Grieving our Dying Planet Earth

The End of Ice; Bearing Witness and Finding Meaning in the Path of Climate Disruption, Dahr Jamail,2019
Dahr Jamail

We are already facing mass extinction. There is no removing the heat we have introduced into the oceans, nor the 40 billion tons of carbon dioxide we pump into the atmosphere every single year. There may be no changing what is happening, and far worse things are coming. How, then, shall we meet this?
“The question is not are we going to fail. The question is how,” author and storyteller Stephen Jenkinson, who has worked in palliative care for decades, states, “The question is, What shall be the manner of our inability to care for what was entrusted to us? The Question is our manner of failing.” Jenkinson, who now makes his living by teaching about grief and the acceptance of death as an integral part of living, spoke eloquently about grief and climate disruption during a lecture he gave at Simon Fraser University in Vancouver, Canada. When he talks about our failure to care for what is entrusted to us, he is also saying that the time to change our ways is long past. Grief requires us to know the time we’re in,” Jenkinson continues, “The great enemy of grief is hope. Hope is the four-letter word for people who are willing to know things for what they are. Our time requires us to be hope-free. To burn through the false choice of being hopeful and hopeless. They are two side of the same con job. Grief is required to proceed.”

Accelerated Melting of Greenland Ice Cap

This short work is a world wide tour of glaciers, Bering Straight fishing villages, mountain tops, coral reefs, rain and other forests, while interviewing leading experts in the areas he visits.
Miami Beach
In his chapter “The Coming Atlantis” he visits Miami and the Everglades. He meets an engineer who is raising roads in Miami Beach 2 feet while leaving all buildings and infrastructure alone. James Hansen points out that Sea level rise is absolutely non-linear. Hansen has a plausible 15 foot rise by 2100 and 10 foot rise by 2050. The entire of South Florida and its aquifer would be totally lost at 10 feet, as would Mumbai and many other large coastal cities and areas. One scientist living in south Florida is planning to retire to Washington D.C. He fully expects his South Florida home to be worthless by the time he retires. It is estimated that by 2100 75% of Florida homes will be underwater. Jamail thinks that only when homeowners fail to find mortgages or insurance for their homes will denial stop. Miami and Miami Beach continue to build high rise condominiums. Current estimates have 2 billion refugees from sea level rise by 2100.
Global Coral Bleaching
In his chapter “Farewell Coral” Jamail points out that if the amount of human generated heat we added to the oceans between 1955 and 2010 were placed in the atmosphere instead, global temperatures would have risen by 97 degrees F. This added heat melts the polar ice and bleaches the coral. Because we know so little about the oceans we can only imagine the impact on sea species and their extinction.

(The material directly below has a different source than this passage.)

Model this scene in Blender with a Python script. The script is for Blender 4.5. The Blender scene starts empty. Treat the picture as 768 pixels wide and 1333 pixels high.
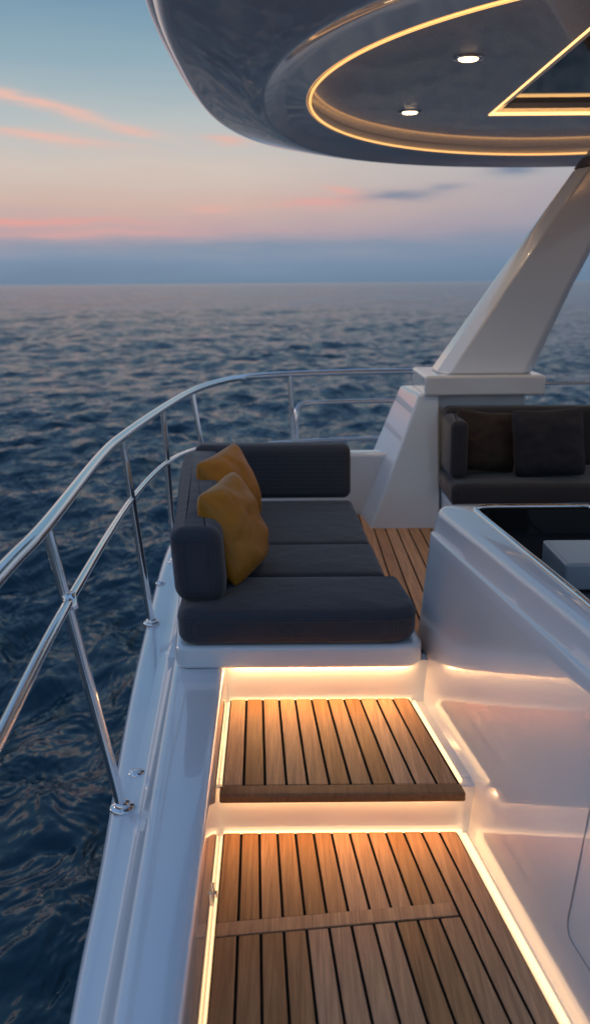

His trips to the forests finds even the redwoods succumbing to the changes as beetles attack them. As forests die they burn releasing their CO2. The Amazon rainforest will soon transit to net positive contribution to CO2 emissions. We can only imagine the mass extinction of species not yet discovered as the rainforests change.
Changing patterns of rain, flooding, and droughts worldwide will severely reduce our ability to grow our food. The inability to grow food locally is estimated to contribute another 2 billion food refugees by 2100.

A willingness to live without hope allows me to accept the heartbreaking truth of our situation, however calamitous it is. Grieving for what is happening to the planet also now brings me gratitude for the smallest, most mundane things. Grief is also a way to honor what we are losing.